Sinónimos de «leilão»

Menos pobres do que isso

 

      «Public auction or vendue of *** was an important variation on the trade among retailers.» O tradutor fingiu que não estava ali um sinónimo, e deu-nos isto: «O leilão público de *** era uma variante importante do comércio entre retalhistas.» Há outras hipóteses, mas o mais provável é que não traduzisse por não encontrar no Dicionário de Inglês-Português da Porto Editora ou então porque não conhece sinónimos em português. Ora, lê-se nos dicionários de língua inglesa, vendue é «a public auction», nada mais. E não temos nós leilão e hasta, por exemplo? E até almoeda. (O crioulo cabo-verdiano tem móia, o leilão e, em especial, o leilão de salvados, conceito de que já aqui tratámos.)

 

[Texto 6387]

«Engenho/engenhosidade»

Ingenuidade e tradução

 

      «“O nosso objectivo é compreender a dispersão e os comportamentos dos humanos modernos. A colonização da Austrália há mais de 50.000 anos implicou várias viagens marítimas pelas ilhas do Sudoeste Asiático. Teria requerido engenhosidade, um planeamento complexo e capacidades marítimas elevadas para viverem naquelas ilhas”, contextualiza o investigador [Julien Louys, da Universidade Nacional Australiana em Camberra]» («Fósseis dos maiores ratos que já existiram foram encontrados em Timor-Leste», Rita Ponce, Público, 11.11.2015, p. 27).

      Porquê engenhosidade em vez de engenho?

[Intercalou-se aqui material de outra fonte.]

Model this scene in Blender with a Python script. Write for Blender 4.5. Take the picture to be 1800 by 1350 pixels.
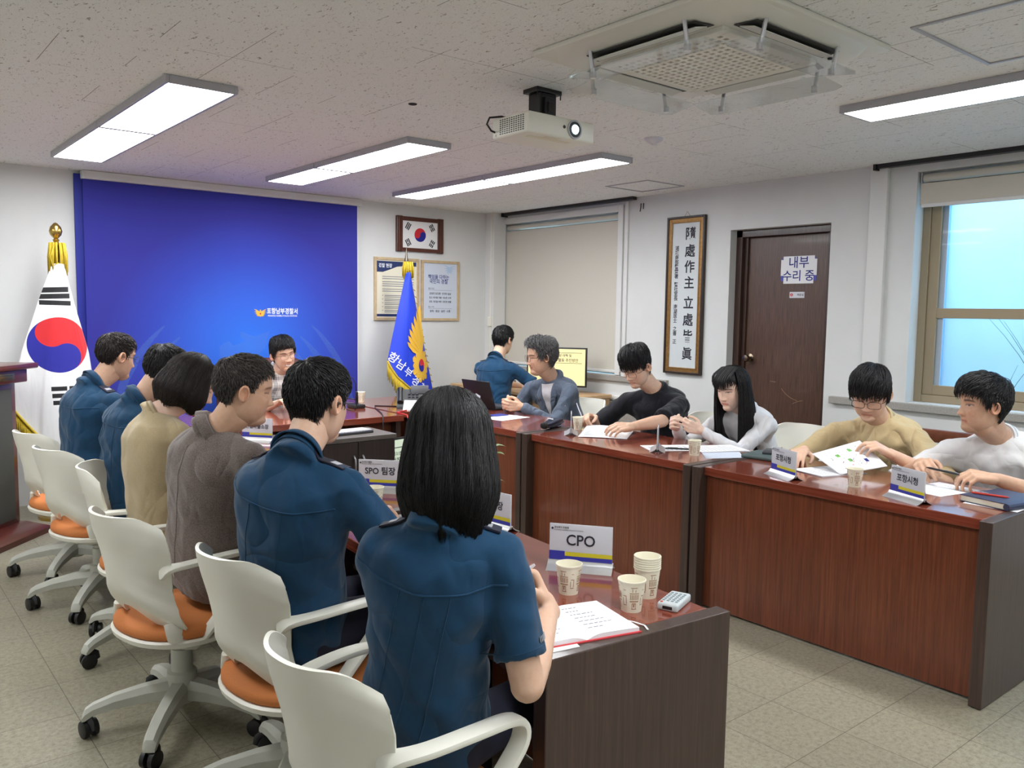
import bpy, bmesh, math, random
import numpy as np
from mathutils import Vector, Matrix, Euler
from mathutils.bvhtree import BVHTree

for o in list(bpy.data.objects): bpy.data.objects.remove(o)
SC = bpy.context.scene
COL = SC.collection
PI = math.pi
rnd = random.Random(7)

# ------------------------------------------------------------------ camera
def setup_camera():
    yaw, pitch, roll = math.radians(39.267), math.radians(-5.062), math.radians(.792)
    F = Vector((math.sin(yaw)*math.cos(pitch), math.cos(yaw)*math.cos(pitch), math.sin(pitch)))
    r = F.cross(Vector((0, 0, 1))).normalized(); u = r.cross(F)
    c, s = math.cos(roll), math.sin(roll)
    R = c*r+s*u; U = -s*r+c*u
    cd = bpy.data.cameras.new('camera'); cam = bpy.data.objects.new('camera', cd); COL.objects.link(cam)
    cd.sensor_width = 36; cd.lens = 1461.5/1800*36; cd.clip_start = .05; cd.clip_end = 60
    M = Matrix(((R.x, U.x, -F.x, 0), (R.y, U.y, -F.y, 0), (R.z, U.z, -F.z, 1.5), (0, 0, 0, 1)))
    cam.matrix_world = M
    SC.camera = cam
setup_camera()

# ------------------------------------------------------------------ light and exposure
W = bpy.data.worlds.new('world'); SC.world = W; W.use_nodes = True
W.node_tree.nodes['Background'].inputs[0].default_value = (.42, .72, 1.0, 1)
W.node_tree.nodes['Background'].inputs[1].default_value = 3.0
SC.view_settings.view_transform = 'Standard'
SC.view_settings.look = 'None'
SC.view_settings.gamma = 1
SC.view_settings.use_curve_mapping = False
SC.view_settings.exposure = 1.2
PANEL_LIGHT = 10.5
SC.cycles.max_bounces = 8
SC.cycles.diffuse_bounces = 4
SC.cycles.glossy_bounces = 3
SC.cycles.transparent_max_bounces = 12
SC.cycles.sample_clamp_indirect = 6
SC.cycles.use_denoising = True

# ------------------------------------------------------------------ materials
def lin(v):
    v = v/255.0
    return v/12.92 if v <= .04045 else ((v+.055)/1.055)**2.4
def rgb(r, g, b): return (lin(r), lin(g), lin(b), 1)

class NT:
    def __init__(s, name):
        s.m = bpy.data.materials.new(name); s.m.use_nodes = True
        s.t = s.m.node_tree; s.n = s.t.nodes; s.b = s.n['Principled BSDF']
        s.tc = None
    def node(s, typ, **kw):
        n = s.n.new(typ)
        for k, v in kw.items():
            if k.startswith('i_'):
                key = k[2:]
                key = int(key) if key.isdigit() else key.replace('_', ' ')
                n.inputs[key].default_value = v
            else: setattr(n, k, v)
        return n
    def link(s, a, b): s.t.links.new(a, b)
    def obj(s, scale=(1, 1, 1), rot=(0, 0, 0)):
        if not s.tc: s.tc = s.n.new('ShaderNodeTexCoord')
        mp = s.n.new('ShaderNodeMapping'); mp.inputs['Scale'].default_value = scale; mp.inputs['Rotation'].default_value = rot
        s.link(s.tc.outputs['Object'], mp.inputs[0]); return mp.outputs[0]
    def noise(s, vec, scale, detail=3, rough=.5, dist=0):
        n = s.n.new('ShaderNodeTexNoise'); s.link(vec, n.inputs['Vector'])
        n.inputs['Scale'].default_value = scale; n.inputs['Detail'].default_value = detail
        n.inputs['Roughness'].default_value = rough; n.inputs['Distortion'].default_value = dist
        return n.outputs['Fac']
    def ramp(s, fac, stops):
        r = s.n.new('ShaderNodeValToRGB'); s.link(fac, r.inputs[0])
        el = r.color_ramp.elements
        while len(el) < len(stops): el.new(.5)
        for e, (p, c) in zip(el, stops): e.position = p; e.color = c
        return r.outputs[0]
    def mix(s, fac, a, b, typ='MIX'):
        m = s.n.new('ShaderNodeMix'); m.data_type = 'RGBA'; m.blend_type = typ
        for v, k in ((fac, 0), (a, 6), (b, 7)):
            if isinstance(v, (int, float)): m.inputs[k].default_value = v
            elif isinstance(v, tuple): m.inputs[k].default_value = v
            else: s.link(v, m.inputs[k])
        return m.outputs[2]
    def bump(s, h, strength=.3, dist=.01):
        b = s.n.new('ShaderNodeBump'); b.inputs['Strength'].default_value = strength; b.inputs['Distance'].default_value = dist
        s.link(h, b.inputs['Height']); s.link(b.outputs[0], s.b.inputs['Normal'])
    def base(s, v):
        if isinstance(v, tuple): s.b.inputs['Base Color'].default_value = v
        else: s.link(v, s.b.inputs['Base Color'])
    def set(s, **kw):
        for k, v in kw.items(): s.b.inputs[k.replace('_', ' ')].default_value = v
        return s

class X:
    """tiny expression builder over Math nodes"""
    nt = None
    def __init__(s, o): s.o = o
    @staticmethod
    def op(kind, *a):
        n = X.nt.n.new('ShaderNodeMath'); n.operation = kind
        for i, v in enumerate(a):
            if isinstance(v, X): X.nt.link(v.o, n.inputs[i])
            else: n.inputs[i].default_value = v
        return X(n.outputs[0])
    def __add__(s, b): return X.op('ADD', s, b)
    def __sub__(s, b): return X.op('SUBTRACT', s, b)
    def __mul__(s, b): return X.op('MULTIPLY', s, b)
    def __lt__(s, b): return X.op('LESS_THAN', s, b)
    def __gt__(s, b): return X.op('GREATER_THAN', s, b)
    def abs(s): return X.op('ABSOLUTE', s)
def xdist(x, z, cx, cz):
    dx = x-cx; dz = z-cz
    return X.op('SQRT', dx*dx+dz*dz)

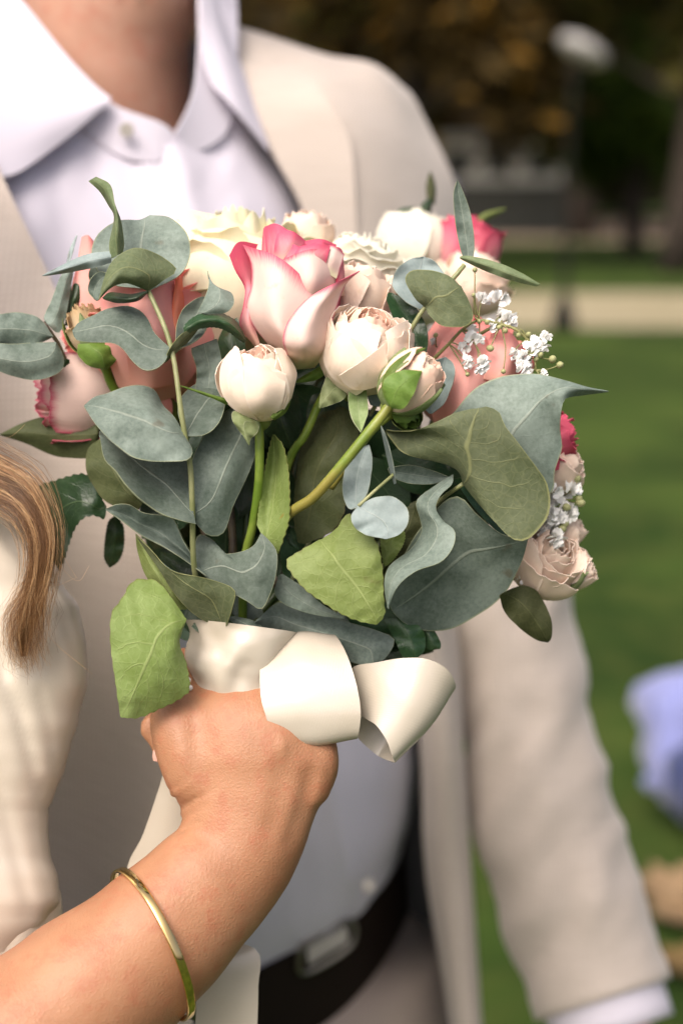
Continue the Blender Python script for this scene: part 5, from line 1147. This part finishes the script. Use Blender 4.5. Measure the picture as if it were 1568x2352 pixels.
leaf(BQ, 'rt', [(960, 492, 18), (968, 470), (985, 455)], [(985, 495, 18), (990, 478), (990, 460)], z=(18, 18), n=10, m=5, name='rose_leaf')
leaf(BQ, 'rd', [(982, 470, 19), (978, 430), (986, 395)], [(998, 470, 19), (1000, 430), (990, 395)], z=(19, 20), n=10, m=5, name='rose_leaf')
leaf(BQ, 'ru', [(1075, 520, 19), (1110, 490), (1160, 478)], [(1078, 535, 19), (1120, 505), (1160, 482)], z=(19, 21), n=10, m=5, name='rose_leaf')

# ------------------------------------------------------------------ baby's breath
def blossom_mesh(seed, r):
    rn = random.Random(seed); v, f = [], []
    for k in range(26):
        d = Vector((rn.gauss(0, 1), rn.gauss(0, 1), abs(rn.gauss(0, 1)) + .2)).normalized(); e = d.orthogonal().normalized(); s = d.cross(e)
        w_ = r * rn.uniform(.28, .42); b = len(v)
        v += [d * r * .15, d * r * .6 + e * w_, d * r * rn.uniform(.9, 1.15) + e * w_ * .5 + s * w_ * .3, d * r * rn.uniform(.9, 1.15) - e * w_ * .5 + s * w_ * .3, d * r * .6 - e * w_]
        f += [(b, b + 1, b + 2), (b, b + 2, b + 3), (b, b + 3, b + 4)]
    me = bpy.data.meshes.new('blossom'); me.from_pydata(v, [], f); me.materials.append(GYP); me.polygons.foreach_set('use_smooth', [True] * len(me.polygons)); return me
BM = [blossom_mesh(k, .0036) for k in range(4)]
v, f, rr = [], [], []
for i in range(7):
    th = math.pi * i / 6; rr.append([Vector((math.cos(q) * math.sin(th), math.sin(q) * math.sin(th), -1.15 * math.cos(th))) * .0013 for q in [2 * math.pi * k / 8 for k in range(8)]])
loft_into(v, f, rr); BUDM = bpy.data.meshes.new('flower_bud'); BUDM.from_pydata(v, [], f); BUDM.materials.append(GYP_BUD)
BUDM.polygons.foreach_set('use_smooth', [True] * len(BUDM.polygons))
def sprig(origin, heads, buds, seed, joints):
    rn = random.Random(seed); v, f = [], []
    base = P(*origin)
    js = [P(*j) for j in joints]
    tube_into(v, f, [base] + js, [.0009, .0007, .0004], 6, 16)
    places = []
    for (x, y, z, s) in heads: places.append((P(x, y, z), BM, s))
    for (x, y, z, s) in buds: places.append((P(x, y, z), None, s))
    for p, m_, s in places:
        j = min(js, key=lambda q: (q - p).length)
        tube_into(v, f, [j, j.lerp(p, .5) + Vector((rn.gauss(0, .0015), 0, rn.gauss(0, .0015))), p], [.0004, .0003, .00028], 5, 7)
    root = mesh_obj('gypsophila_sprig', v, f, GYP_STEM, BQ)
    for p, m_, s in places:
        me = rn.choice(m_) if m_ else BUDM
        o = bpy.data.objects.new('blossom' if m_ else 'flower_bud', me); put(o, root, p)
        s *= .85 if m_ else .72; o.scale = (s, s, s); d = (p - base).normalized() * .6 + Vector((rn.gauss(0, .4), -.7, .4 + rn.gauss(0, .3))); o.rotation_euler = d.to_track_quat('Z', 'Y').to_euler()
rn = random.Random(5)
sprig((980, 840, 2), [(1085, 780, .6, 1.3), (1065, 800, .8, 1.0), (1125, 750, .8, 1.1), (1098, 838, .2, 1.5), (1070, 832, .6, 1.1), (1110, 832, .1, 1.0), (1145, 690, 1.6, 1.6), (1105, 690, 2.0, 1.3), (1165, 735, 1.0, 1.5), (1150, 725, 1.4, 1.2), (1085, 760, 1.0, 1.0), (1100, 780, .5, .9)], [(1125, 800, .4, 1.7), (1073, 860, .3, 1.1), (1087, 678, .2, 1.0), (1090, 620, .2, 1.2), (1100, 738, .4, 1.2), (1118, 740, .4, 1.3), (1145, 752, .4, 1.1), (1160, 760, .4, 1.2), (1155, 853, .2, 1.2)], 3, [(1030, 790, 1.2), (1060, 758, .8), (1100, 735, .6), (1150, 745, .6)])
sprig((1050, 800, 2), [(1215, 805, .2, 1.35), (1225, 790, .2, 1.2), (1200, 822, .3, 1.3), (1198, 850, .1, 1.5), (1247, 795, .3, 1.0), (1252, 775, .4, .95), (1195, 835, .3, 1.1), (1180, 815, .8, 1.1), (1245, 860, .1, .8), (1235, 798, .2, .9)], [(1268, 825, .3, 1.9), (1285, 838, .3, 1.7), (1220, 812, .1, 1.5), (1240, 815, .1, 1.4), (1242, 883, .1, 1.7), (1213, 768, .3, 1.3), (1190, 770, .3, 1.2), (1230, 825, .2, 1.3)], 5, [(1130, 752, .8), (1170, 750, .5), (1210, 778, .4), (1225, 812, .3), (1230, 850, .2)])
hd = []; bd = []
for (x, y) in [(1262, 1085), (1275, 1105), (1300, 1110), (1270, 1130), (1290, 1135), (1262, 1150), (1285, 1160), (1305, 1175), (1265, 1180), (1280, 1190), (1250, 1205), (1240, 1220), (1265, 1215), (1275, 1235), (1255, 1190), (1290, 1120), (1310, 1125), (1300, 1185)]: hd.append((x, y, 2.2 + rn.random() * 1.2, rn.uniform(1.2, 1.7)))
for (x, y) in [(1328, 1145), (1332, 1155), (1300, 1165), (1295, 1203), (1290, 1215), (1325, 1100), (1235, 1175)]: bd.append((x, y, 2.4, rn.uniform(1.6, 2.2)))
hd.append((1212, 1330, 2.6, 1.6)); hd.append((1200, 1318, 2.8, 1.2))
sprig((1100, 1200, 3), hd, bd, 8, [(1200, 1180, 3.4), (1265, 1140, 3.4), (1280, 1200, 3.4), (1220, 1290, 3.2)])
sprig((900, 900, 4), [(1010, 830, 2.8, 1.2), (1000, 790, 3, 1.0), (1040, 770, 2.5, 1.0), (1020, 860, 2.6, 1.0)], [(1000, 770, 2.2, 1.2), (1030, 800, 2.2, 1.2)], 12, [(960, 850, 3), (1010, 800, 2.8)])

# ------------------------------------------------------------------ ribbon
v, f, rr = [], [], []
for i in range(60):
    t = i / 59; y = 1440 + 215 * t; ring = []
    for k in range(72):
        a = 2 * math.pi * k / 72
        dg_ = t + .28 * math.cos(a + .5) + .18 * noise.noise(Vector((math.cos(a) * 1.5, math.sin(a) * 1.5, 3)))
        pl = 0.15 * math.sin(10 * dg_ + 1.5 * noise.noise(Vector((math.cos(a) * 2.5, math.sin(a) * 2.5, t * 2)))) + .04 * noise.noise(Vector((math.cos(a) * 4, math.sin(a) * 4, t * 9)))
        rad = lerp(2.45, 2.05, t) + pl
        cx = lerp(556, 545, t)
        ring.append(P(cx + rad * 52.7 * math.cos(a), y + 26 * math.cos(a) * 0 + (38 * math.sin(a) * (-.15 + 1.0 * t)) * (1 if math.sin(a) > 0 else .4) + 16 * math.cos(a), 1.8 - rad * math.sin(a)))
    rr.append(ring)
loft_into(v, f, rr, cap=False)
wrap = mesh_obj('ribbon', v, f, RIBBON, BQ)
def rib(name, rows, n=40, m=14, disp=None): return sheet(name, grid_rows(rows, n, m, disp), RIBBON, wrap, .0005)
def straight(pairs, bow=0.0):
    return [[a, ((a[0] + b[0]) / 2 + c[0], (a[1] + b[1]) / 2 + c[1], (a[2] + b[2]) / 2 + c[2] + bow), b] for a, b, c in pairs]
O3 = (0, 0, 0)
rib('bow_loop', straight([((640, 1590, 2.6), (770, 1560, 2.6), O3), ((622, 1520, 2.0), (768, 1500, 2.0), (0, -18, 0)), ((606, 1494, 1.0), (766, 1459, 1.2), (-4, -24, 0)), ((599, 1520, .1), (784, 1480, .2), (0, -16, -.1)), ((597, 1560, -.6), (803, 1522, -.5), (0, -4, -.2)), ((601, 1610, -1.1), (820, 1580, -1.0), (0, 4, -.2)), ((614, 1656, -1.2), (828, 1638, -1.2), (0, 8, -.15)), ((620, 1690, -.8), (822, 1688, -.9), (-6, 18, -.1)), ((624, 1692, -.1), (816, 1690, -.1), (-6, 14, 0)), ((640, 1650, 1.0), (800, 1630, 1.0), O3), ((650, 1600, 1.8), (780, 1590, 1.8), O3)]), 60, 18, wrinkle(2.0, .035, 90, 60, .4))
rib('bow_loop', straight([((800, 1570, 1.4), (815, 1640, 1.4), O3), ((812, 1532, .8), (829, 1644, .5), O3), ((862, 1522, .3), (846, 1654, -.1), (6, 0, -.1)), ((922, 1512, -.1), (866, 1668, -.5), (8, 0, -.1)), ((981, 1514, -.4), (888, 1702, -.7), (10, 4, -.1)), ((1026, 1538, -.2), (902, 1742, -.5), (14, 6, 0)), ((1045, 1574, .5), (907, 1750, .3), (14, 4, 0)), ((1030, 1588, 1.3), (900, 1750, 1.1), (4, 0, 0)), ((960, 1590, 2.0), (868, 1736, 1.8), O3), ((870, 1580, 2.0), (830, 1704, 1.8), O3), ((830, 1570, 1.6), (812, 1680, 1.5), O3)]), 60, 16, wrinkle(6.0, .03, 90, 60, .8))
rib('tail', [[(380, 1760, 3.2), (405, 1765, 3.2), (430, 1770, 3.2)], [(366, 1810, 3.6), (392, 1830, 3.4), (425, 1850, 3.4)], [(330, 1915, 4.2), (375, 1925, 3.8), (430, 1940, 3.8)], [(292, 2006, 4.6), (350, 2020, 4.2), (430, 2040, 4.0)], [(340, 2110, 4.0), (395, 2130, 3.8), (465, 2150, 3.6)], [(430, 2200, 3.2), (500, 2195, 3.0), (588, 2180, 3.0)], [(450, 2290, 3.0), (515, 2290, 2.9), (593, 2270, 2.9)], [(448, 2380, 3.0), (515, 2385, 3.0), (590, 2380, 3.0)], [(446, 2560, 3.2), (515, 2560, 3.2), (584, 2560, 3.2)]], 50, 10)
def ball(name, x, y, z, r, mat, par):
    v, f, rr = [], [], []; c = P(x, y, z)
    for i in range(9):
        th = math.pi * (.02 + .96 * i / 8); rr.append([c + Vector((math.cos(q) * math.sin(th), math.sin(q) * math.sin(th), -math.cos(th))) * r for q in [2 * math.pi * k / 14 for k in range(14)]])
    loft_into(v, f, rr); return mesh_obj(name, v, f, mat, par)
for (x, y) in ((432, 1562), (436, 1580), (434, 1597)): ball('pearl_pin', x, y, .2, .0014, PEARL, wrap)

É vocábulo que Rebelo Gonçalves não registou no Vocabulário da Língua Portuguesa. Mais recentemente, José Pedro Machado também não o registou no Grande Dicionário da Língua Portuguesa (Amigos do Livro, 1981). Como também não está no Dicionário da Língua Portuguesa da Porto Editora. É óbvio que a escolha da jornalista tem que ver com a palavra inglesa usada pelo paleontólogo Julien Louys, que foi certamente ingenuity. Em comparação com «engenho», «engenhosidade» não tem nada que a recomende.